Actually, the destruction of Versailles Treaty and Locarno Treaty alike raised so few alarms that we wonder why Hitler did not do it more quickly. After March 1936 there was more prestige to be squeezed out of attacking Versailles Treaty. When Hitler later denounced one of the few unequal clauses remaining — the internationalization of German rivers — nobody noticed either at home or abroad. The days of ease were over. It was one thing to destroy the legal provisions of a peace treaty; quite another to destroy the independence of other countries, even small ones.

Besides, it was never Hitler’s method to take the initiative. He liked others to do his work for him, and he waited for the inner weakening of the European system, just as he had waited for the peace settlement to crumble of itself. Many Germans felt strongly about Danzig and the Polish Corridor; but the Non-Aggression Pact with Poland was scarcely two years old. It was Hitler’s most original stroke in foreign policy and he was reluctant to move against it. The Germans of Czechoslovakia were hardly aware as yet that they were an “op­pressed minority”.

The ease with which Hitler had annexed Austria whetted his territorial appetite and encouraged him to further acts of aggression. Did Hitler want to fulfill his desire by total war? The answer is ‘no’ according to Taylor. Klein suggests Hitler “planned to solve Germany’s living-space problem in piecemeal fashion — by a series of small wars” — not total war.

Czechoslovakia, an artificial creation of the peace treaties, contained a considerable element of German population. Nazi propaganda had already organised these Germans into a ‘Fifth column’ and they began to clamour not merely for autonomy but for outright annexation to the German Empire.

Hitler first began a ‘war of nerves’ by a bombardment of accusation, abuse and menaces and then declared that’ his patience had been exhausted.

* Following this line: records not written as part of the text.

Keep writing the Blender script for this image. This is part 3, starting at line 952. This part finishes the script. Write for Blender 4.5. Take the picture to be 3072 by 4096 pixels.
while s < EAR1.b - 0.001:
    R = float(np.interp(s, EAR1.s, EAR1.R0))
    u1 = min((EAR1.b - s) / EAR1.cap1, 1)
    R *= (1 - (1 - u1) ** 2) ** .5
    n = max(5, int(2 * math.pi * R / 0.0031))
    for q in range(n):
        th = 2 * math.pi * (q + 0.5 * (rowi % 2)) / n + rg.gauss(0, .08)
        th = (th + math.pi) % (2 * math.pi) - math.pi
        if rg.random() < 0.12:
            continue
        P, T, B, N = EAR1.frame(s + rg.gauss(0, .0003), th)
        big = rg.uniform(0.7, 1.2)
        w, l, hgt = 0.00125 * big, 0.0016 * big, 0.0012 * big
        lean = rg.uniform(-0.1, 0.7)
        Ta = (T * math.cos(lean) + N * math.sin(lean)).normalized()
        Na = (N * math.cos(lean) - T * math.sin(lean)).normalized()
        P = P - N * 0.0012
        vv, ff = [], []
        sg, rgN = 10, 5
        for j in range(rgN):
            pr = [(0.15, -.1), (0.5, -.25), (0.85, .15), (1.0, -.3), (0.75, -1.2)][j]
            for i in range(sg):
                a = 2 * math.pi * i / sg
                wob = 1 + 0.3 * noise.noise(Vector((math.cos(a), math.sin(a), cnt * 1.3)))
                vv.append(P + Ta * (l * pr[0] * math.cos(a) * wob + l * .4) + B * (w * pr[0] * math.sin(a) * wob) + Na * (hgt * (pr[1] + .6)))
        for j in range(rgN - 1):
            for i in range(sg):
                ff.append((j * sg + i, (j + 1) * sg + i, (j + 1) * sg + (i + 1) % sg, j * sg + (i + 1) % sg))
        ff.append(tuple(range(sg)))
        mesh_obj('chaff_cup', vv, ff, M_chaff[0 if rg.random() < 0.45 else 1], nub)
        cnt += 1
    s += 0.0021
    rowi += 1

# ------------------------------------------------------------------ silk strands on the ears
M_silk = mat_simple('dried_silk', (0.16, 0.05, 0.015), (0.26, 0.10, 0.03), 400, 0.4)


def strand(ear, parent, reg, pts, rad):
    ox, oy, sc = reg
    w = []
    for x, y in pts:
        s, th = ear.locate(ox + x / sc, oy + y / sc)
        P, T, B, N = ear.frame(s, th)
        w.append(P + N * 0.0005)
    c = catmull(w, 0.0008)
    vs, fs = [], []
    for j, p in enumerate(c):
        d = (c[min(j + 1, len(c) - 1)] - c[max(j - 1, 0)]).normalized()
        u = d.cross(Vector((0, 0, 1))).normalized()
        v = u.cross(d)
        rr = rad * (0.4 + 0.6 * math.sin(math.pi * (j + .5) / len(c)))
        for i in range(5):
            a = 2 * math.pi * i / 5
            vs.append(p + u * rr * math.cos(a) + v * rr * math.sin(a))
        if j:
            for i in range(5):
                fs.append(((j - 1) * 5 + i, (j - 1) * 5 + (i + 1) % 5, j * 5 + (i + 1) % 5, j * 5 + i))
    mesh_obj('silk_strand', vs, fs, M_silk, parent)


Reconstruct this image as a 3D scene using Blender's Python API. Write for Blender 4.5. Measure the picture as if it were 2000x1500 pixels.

He peremptorily demanded that Sudetenland of Czechoslovakia, which was predominantly inhabited by the Germans, should be ceded to the Reich and that he would take it by force if peaceful means failed.

The Czech government manned their western defences and called on France to give the armed support promised by the treaty of 1924. War seemed imminent, and the British Prime Minister Neville Chamberlain dramatically flew back and forth between England and Germany, begging Hitler not to precipitate a crisis. Chamberlain had no trumps among the cards he had to play. Many Englishmen welcomed Hitler as the protector of European civilization against communism. They raised a slogan “Better Hitler than Stalin”. It proves the fact that the success of Hitler’s foreign policy was largely due to British public.

Sir Oswald Mosley then went to the extreme extent when he said: “Better Hitler than Baldwin or Chamberlain — or even Attlee.” In France, there was also the same slogan raised by the Frenchmen who said not merely: “Better Hitler than Stalin,” but “Better Hitler than Leon Blum”. This tendency of British and French people certainly hurt the feelings of the Soviet leaders. This developed envenomed relation between Soviet Russia and Anglo-French authorities. This must have encouraged Hitler to carry on his aggressive foreign policy and flouting the League of Nations.

However, Britain was militarily unprepared to oppose Hitler at this initial stage. France, because of internal dissension and economic troubles, was not in a position to fight. Hitler gauged the situation to a nicety and remained adamant. So the agreement which took place at Munich in 1938 was inevitably a capitulation to Hitler.

By it Hitler was allowed to annex Sudetenland to Germany, and the integrity of the defenceless remnant of Czechoslovakia was guaranteed by four powers viz., England, France, Germany and Italy. This guarantee was of little value for, only six months after the Munich Pact; Hitler occupied Prague and the rest of Czechoslovakia. After this Hitler did not look back. He dragged Germany to the path of devastation.